What equipment do boats that are required to be registered need to carry?

Last time we introduced a question that sparks much conversation and confusion among boat owners, “What equipment am I actually required to carry on my boat?”

We looked at Marine Safety Queensland’s (MSQ’s) official guidance on this topic, which is broken down into boats that are required to be registered and boats that are not.

We have already examined this topic from the perspective of boats that don’t need to be registered. Now we’ll look at boats that do need to be registered. For simplicity, this is any boat with a motor that produces more than 3kW (4hp).

If your boat requires registration, Marine Safety Queensland requires you to carry:

. An EPIRB or Personal Location Beacon (PLB) if you go beyond partially smooth waters. If you are going to use a PLB instead of an EPIRB there are additional specific requirements relating to the selection and use of a PLB that you should make yourself aware of. This information can be obtained from MSQ.

. Two red and two orange handheld smoke flares if you go into partially smooth waters or beyond partially smooth waters.

. Firefighting equipment.

. A signalling device (torch, glow stick, lantern etc.).

. A V sheet if you go into partially smooth waters or beyond partially smooth waters.

. A life jacket for each person onboard. There are specific requirements for life jackets depending on where you are going, and you should confirm with MSQ that your life jackets are suitable for your intended use.

While not listed as required, the following equipment is recommended:

. An anchor with appropriate line.

. Relevant charts if you go into partially smooth waters or beyond partially smooth waters.

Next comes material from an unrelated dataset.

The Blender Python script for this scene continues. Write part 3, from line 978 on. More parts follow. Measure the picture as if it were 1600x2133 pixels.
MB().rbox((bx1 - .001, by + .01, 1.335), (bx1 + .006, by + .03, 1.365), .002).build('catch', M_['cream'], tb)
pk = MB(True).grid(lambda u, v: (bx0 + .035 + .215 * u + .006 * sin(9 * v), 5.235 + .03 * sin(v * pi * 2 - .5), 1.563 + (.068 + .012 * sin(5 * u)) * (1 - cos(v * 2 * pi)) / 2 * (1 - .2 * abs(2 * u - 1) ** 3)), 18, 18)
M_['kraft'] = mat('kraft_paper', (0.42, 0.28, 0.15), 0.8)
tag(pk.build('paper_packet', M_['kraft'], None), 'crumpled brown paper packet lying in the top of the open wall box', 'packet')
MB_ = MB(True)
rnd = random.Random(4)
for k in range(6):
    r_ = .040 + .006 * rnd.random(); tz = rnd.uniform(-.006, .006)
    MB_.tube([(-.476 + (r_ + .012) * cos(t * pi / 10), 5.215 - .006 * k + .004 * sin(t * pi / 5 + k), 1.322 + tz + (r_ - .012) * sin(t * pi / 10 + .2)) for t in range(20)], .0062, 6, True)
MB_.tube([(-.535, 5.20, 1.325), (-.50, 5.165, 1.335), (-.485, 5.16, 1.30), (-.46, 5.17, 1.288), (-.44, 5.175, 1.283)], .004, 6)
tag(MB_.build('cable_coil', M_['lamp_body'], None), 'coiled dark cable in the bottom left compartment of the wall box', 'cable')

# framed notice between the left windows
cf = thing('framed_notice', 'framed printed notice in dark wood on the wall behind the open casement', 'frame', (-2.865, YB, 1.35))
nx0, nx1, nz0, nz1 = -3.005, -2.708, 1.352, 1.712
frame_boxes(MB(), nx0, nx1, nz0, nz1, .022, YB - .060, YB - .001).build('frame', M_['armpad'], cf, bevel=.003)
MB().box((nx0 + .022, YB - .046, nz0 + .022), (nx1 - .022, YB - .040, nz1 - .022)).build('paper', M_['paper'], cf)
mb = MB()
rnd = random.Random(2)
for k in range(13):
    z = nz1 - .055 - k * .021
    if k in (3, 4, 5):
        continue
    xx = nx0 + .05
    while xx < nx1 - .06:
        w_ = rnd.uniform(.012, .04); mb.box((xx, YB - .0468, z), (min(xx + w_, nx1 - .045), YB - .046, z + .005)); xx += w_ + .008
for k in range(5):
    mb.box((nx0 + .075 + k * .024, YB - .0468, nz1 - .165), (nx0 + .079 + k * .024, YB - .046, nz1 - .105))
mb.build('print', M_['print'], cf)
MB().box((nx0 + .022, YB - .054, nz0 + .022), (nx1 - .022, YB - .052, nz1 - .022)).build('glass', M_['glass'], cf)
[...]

. A compass if you go into partially smooth waters or beyond partially smooth waters.

. Drinking water.

. A handheld electronic navigation device if you don’t have charts and a compass, if you go into partially smooth waters or beyond partially smooth waters.

. Oars or paddles (if your boat is less than 6m in length).

. Pumping or bailing equipment.

To echo the warning from last time, you should be aware that while MSQ describes some equipment as recommended (should be carried as opposed to must be carried), they clarify this by noting that recommended equipment is the equipment necessary to meet the general and enforceable safety obligation applied to all boat users by the Transport Operations (Marine Safety) Act 1994.

Observant readers will have noticed a glaring omission to this list and the previous list relating to boats that don’t require registration. That omission is a marine radio.

While MSQ describes marine radios as essential pieces of safety equipment in other documents, they are not actually included in the official list of safety equipment that must be carried, and should be carried, respectively.

Without getting bogged down in how this situation has come about, it is probably self-evident to most people that they should not even consider taking a boat out without a functioning radio, regardless of the current published requirements.

However, we also understand that some people are apprehensive about using a marine radio because they feel that they don’t have the necessary training to use one properly.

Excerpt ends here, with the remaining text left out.